Was verbindet Journalisten und ihr Publikum? Wie lässt sich ihre Beziehung beschreiben? Diese Fragen wurden in der Journalismusforschung bislang lediglich gestreift. Theoretische Erklärungsansätze und empirische Untersuchungen gehen kaum über einfache Vorstellungen und pragmatische Beobachtungen hinaus: Zum Teil wird vorschnell gefolgert, dass ein einseitiges Verhältnis oder eine Kluft zwischen Journalisten und Rezipienten vorliegt. Zielsetzung dieser Arbeit ist es, auf Basis der Systemtheorie und des Erwartungsbegriffs nach Luhmann neue Erklärungen zu gewinnen. Die systemtheoretischen Grundlagen werden zu einem Struktur-Erwartungs-Konzept erweitert, das anschließend auf Journalismus angewendet wird. Dabei wird zum einen der Begriff der Erwartungsstrukturen erhellt, der zentraler Baustein der Systemtheorie ist, bislang jedoch wenig Auseinandersetzung erfahren hat. Zum anderen wird gezeigt, dass abstrakte Erwartungsformen den Kitt zwischen Journalisten und ihrem Publikum bilden. Diese sind nicht direkt greif- oder erfragbar. Sie äußern sich in Arbeitstechniken und -routinen der Journalisten sowie in Rezeptionsmustern des Publikums – kurz, in journalistischen Kommunikationen und Handlungen.
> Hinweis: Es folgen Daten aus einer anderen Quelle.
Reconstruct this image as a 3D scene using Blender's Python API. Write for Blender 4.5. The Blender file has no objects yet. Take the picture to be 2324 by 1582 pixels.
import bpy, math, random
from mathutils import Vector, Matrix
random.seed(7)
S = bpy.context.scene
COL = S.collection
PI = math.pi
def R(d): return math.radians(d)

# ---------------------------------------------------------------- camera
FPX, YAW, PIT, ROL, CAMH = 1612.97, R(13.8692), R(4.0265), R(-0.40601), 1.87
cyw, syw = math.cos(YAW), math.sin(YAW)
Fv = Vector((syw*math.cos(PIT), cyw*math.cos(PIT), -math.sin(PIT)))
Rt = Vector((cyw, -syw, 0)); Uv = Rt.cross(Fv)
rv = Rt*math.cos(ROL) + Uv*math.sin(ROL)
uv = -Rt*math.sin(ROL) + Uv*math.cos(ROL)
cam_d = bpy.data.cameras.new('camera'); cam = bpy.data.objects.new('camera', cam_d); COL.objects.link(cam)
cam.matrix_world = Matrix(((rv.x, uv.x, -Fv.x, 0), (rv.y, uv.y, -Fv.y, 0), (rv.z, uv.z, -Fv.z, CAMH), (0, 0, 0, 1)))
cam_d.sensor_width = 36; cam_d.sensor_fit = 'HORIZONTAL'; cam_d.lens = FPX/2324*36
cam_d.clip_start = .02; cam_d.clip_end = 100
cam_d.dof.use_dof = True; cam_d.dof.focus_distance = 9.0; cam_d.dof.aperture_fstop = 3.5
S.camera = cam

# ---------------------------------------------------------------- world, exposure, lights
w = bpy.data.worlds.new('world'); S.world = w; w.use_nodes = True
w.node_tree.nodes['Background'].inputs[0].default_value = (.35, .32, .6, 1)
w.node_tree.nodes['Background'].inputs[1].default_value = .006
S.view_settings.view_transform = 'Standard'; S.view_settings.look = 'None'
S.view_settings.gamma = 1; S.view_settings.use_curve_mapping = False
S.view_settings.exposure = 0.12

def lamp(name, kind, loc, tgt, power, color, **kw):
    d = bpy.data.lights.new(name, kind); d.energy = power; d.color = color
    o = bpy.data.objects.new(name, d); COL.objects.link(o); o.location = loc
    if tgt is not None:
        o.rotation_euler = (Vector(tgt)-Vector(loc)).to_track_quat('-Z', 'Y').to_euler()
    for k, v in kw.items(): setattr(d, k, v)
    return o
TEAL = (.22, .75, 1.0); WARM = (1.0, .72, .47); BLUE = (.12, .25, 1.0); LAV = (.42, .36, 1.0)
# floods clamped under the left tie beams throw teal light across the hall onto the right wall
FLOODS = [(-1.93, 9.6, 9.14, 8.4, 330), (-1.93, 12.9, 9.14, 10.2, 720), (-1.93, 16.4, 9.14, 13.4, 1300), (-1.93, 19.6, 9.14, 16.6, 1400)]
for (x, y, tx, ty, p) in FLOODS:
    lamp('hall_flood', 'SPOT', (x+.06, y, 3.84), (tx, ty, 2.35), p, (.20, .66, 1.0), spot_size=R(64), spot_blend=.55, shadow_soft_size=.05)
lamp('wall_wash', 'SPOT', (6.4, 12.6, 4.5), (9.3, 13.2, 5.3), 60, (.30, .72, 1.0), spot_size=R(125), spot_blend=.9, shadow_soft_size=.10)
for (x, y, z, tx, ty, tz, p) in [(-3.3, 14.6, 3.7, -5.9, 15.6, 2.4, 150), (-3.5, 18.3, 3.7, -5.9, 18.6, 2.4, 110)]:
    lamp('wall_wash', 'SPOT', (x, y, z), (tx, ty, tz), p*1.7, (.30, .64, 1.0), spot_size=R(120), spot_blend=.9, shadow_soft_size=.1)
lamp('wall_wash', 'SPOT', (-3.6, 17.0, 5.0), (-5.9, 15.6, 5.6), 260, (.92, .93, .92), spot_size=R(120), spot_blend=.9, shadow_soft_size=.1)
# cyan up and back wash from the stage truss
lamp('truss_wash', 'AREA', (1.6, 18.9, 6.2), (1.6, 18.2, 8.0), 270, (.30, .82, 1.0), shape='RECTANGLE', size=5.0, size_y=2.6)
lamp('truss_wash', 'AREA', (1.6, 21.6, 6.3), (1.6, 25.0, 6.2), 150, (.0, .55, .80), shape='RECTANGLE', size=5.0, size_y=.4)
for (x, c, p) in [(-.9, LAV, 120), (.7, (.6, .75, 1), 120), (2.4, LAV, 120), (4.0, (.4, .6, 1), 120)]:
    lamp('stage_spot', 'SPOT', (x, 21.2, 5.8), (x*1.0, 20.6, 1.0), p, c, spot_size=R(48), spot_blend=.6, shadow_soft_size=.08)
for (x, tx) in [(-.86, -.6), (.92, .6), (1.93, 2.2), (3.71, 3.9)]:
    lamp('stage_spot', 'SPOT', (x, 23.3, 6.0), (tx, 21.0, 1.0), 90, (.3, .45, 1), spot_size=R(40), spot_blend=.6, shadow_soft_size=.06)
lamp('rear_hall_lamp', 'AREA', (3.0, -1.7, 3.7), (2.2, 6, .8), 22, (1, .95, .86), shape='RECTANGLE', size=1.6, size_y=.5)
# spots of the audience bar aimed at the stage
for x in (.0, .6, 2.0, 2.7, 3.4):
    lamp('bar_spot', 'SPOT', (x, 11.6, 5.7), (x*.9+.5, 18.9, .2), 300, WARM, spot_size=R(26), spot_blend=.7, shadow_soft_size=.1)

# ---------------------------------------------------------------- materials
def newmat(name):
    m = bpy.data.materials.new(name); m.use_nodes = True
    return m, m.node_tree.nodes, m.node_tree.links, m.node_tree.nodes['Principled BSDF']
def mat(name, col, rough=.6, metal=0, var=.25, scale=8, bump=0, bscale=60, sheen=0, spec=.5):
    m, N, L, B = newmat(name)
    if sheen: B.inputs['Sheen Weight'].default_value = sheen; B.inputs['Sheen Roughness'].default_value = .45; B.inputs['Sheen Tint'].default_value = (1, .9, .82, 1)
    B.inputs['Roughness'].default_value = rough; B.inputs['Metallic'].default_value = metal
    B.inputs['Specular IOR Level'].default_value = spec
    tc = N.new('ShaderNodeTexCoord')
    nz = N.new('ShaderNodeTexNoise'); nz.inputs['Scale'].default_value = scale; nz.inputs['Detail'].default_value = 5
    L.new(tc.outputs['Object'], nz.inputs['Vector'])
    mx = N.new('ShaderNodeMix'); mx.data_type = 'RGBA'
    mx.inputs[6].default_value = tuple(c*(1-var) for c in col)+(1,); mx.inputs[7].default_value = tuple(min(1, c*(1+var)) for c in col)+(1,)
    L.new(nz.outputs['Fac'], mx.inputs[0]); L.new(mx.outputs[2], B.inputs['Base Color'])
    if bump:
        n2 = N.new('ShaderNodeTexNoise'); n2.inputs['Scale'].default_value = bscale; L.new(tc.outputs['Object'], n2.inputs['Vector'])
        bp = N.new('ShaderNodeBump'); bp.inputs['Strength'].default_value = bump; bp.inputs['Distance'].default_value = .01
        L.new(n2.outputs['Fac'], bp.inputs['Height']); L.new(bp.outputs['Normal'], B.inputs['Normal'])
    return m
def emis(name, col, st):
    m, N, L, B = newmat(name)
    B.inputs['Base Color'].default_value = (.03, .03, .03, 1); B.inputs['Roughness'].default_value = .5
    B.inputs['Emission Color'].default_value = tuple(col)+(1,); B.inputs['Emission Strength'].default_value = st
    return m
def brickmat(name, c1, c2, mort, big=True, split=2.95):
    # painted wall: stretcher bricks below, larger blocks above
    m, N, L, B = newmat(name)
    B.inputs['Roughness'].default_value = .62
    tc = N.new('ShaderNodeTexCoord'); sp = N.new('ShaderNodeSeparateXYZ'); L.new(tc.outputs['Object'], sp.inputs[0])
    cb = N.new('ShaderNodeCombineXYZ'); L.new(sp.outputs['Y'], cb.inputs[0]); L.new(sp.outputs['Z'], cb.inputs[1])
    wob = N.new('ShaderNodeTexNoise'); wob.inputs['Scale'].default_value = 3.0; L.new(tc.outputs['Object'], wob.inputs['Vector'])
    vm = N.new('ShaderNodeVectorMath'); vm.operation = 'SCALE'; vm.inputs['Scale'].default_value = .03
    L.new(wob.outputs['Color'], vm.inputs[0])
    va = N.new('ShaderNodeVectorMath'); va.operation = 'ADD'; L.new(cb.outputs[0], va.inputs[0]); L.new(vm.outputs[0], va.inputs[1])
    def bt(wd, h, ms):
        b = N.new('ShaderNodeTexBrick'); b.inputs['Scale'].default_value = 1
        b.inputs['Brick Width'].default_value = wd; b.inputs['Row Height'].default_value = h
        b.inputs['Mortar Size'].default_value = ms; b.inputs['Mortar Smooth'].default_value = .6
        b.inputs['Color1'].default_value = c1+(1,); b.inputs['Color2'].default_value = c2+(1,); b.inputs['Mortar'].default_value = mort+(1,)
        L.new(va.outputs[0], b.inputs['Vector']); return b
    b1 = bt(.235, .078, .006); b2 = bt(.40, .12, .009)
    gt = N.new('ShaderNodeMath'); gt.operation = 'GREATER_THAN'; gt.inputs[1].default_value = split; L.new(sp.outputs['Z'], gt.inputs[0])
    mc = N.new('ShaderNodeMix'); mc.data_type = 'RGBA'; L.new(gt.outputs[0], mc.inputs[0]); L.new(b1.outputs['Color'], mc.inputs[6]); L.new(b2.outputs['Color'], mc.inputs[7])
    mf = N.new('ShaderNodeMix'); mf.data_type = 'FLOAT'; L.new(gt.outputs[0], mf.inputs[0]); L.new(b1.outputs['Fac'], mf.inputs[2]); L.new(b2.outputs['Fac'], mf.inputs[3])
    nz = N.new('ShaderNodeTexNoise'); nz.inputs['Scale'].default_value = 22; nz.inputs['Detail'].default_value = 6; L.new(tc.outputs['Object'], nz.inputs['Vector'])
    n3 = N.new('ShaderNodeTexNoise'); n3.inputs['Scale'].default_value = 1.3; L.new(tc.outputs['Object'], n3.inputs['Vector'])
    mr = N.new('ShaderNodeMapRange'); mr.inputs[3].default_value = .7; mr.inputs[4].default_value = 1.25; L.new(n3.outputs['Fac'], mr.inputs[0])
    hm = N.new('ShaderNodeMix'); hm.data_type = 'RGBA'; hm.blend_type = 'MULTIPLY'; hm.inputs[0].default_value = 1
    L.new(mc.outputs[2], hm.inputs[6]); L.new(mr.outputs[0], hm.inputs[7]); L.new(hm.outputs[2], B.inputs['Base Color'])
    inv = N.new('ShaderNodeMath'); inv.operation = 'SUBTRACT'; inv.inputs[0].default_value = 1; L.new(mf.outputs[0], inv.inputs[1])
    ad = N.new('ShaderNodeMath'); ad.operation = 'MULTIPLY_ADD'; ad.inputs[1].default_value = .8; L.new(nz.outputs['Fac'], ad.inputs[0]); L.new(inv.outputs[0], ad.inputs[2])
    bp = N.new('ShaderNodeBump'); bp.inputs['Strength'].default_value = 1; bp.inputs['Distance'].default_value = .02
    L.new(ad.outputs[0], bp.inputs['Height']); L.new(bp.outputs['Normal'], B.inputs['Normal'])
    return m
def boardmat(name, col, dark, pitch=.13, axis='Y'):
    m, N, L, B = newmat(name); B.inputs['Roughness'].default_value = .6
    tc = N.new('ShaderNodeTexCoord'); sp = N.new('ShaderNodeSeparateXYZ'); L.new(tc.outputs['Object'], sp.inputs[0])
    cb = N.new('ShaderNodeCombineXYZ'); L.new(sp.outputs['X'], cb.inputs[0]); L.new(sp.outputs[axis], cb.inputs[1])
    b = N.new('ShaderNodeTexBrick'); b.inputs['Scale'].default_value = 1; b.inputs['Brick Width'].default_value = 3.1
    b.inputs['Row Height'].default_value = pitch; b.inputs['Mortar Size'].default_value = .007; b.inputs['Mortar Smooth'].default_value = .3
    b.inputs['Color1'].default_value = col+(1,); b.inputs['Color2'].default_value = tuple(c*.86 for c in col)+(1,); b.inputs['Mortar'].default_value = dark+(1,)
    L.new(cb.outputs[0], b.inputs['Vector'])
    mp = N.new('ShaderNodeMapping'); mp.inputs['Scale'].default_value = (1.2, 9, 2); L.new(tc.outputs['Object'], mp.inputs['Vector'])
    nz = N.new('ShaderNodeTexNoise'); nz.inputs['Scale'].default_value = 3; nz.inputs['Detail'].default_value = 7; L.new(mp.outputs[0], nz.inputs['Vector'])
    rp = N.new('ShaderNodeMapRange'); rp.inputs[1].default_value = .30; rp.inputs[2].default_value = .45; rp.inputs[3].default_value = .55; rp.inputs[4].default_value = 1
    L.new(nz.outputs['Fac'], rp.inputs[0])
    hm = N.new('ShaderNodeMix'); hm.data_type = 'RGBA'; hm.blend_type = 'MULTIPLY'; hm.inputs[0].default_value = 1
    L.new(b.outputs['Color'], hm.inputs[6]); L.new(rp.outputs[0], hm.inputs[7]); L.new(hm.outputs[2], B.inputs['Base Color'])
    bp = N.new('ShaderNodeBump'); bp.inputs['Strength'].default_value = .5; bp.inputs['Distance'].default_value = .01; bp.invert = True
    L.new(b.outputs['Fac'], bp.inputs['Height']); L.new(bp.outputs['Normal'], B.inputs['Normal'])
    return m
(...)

Abschließend werden in einer Analyse empirischer Studien zur Beziehung von Journalisten und Publikum deren theoretische und methodische Schwächen herausgestellt sowie Konsequenzen für eine zukünftige empirische Beschäftigung mit dem Verhältnis zwischen Journalisten und Rezipienten gezogen.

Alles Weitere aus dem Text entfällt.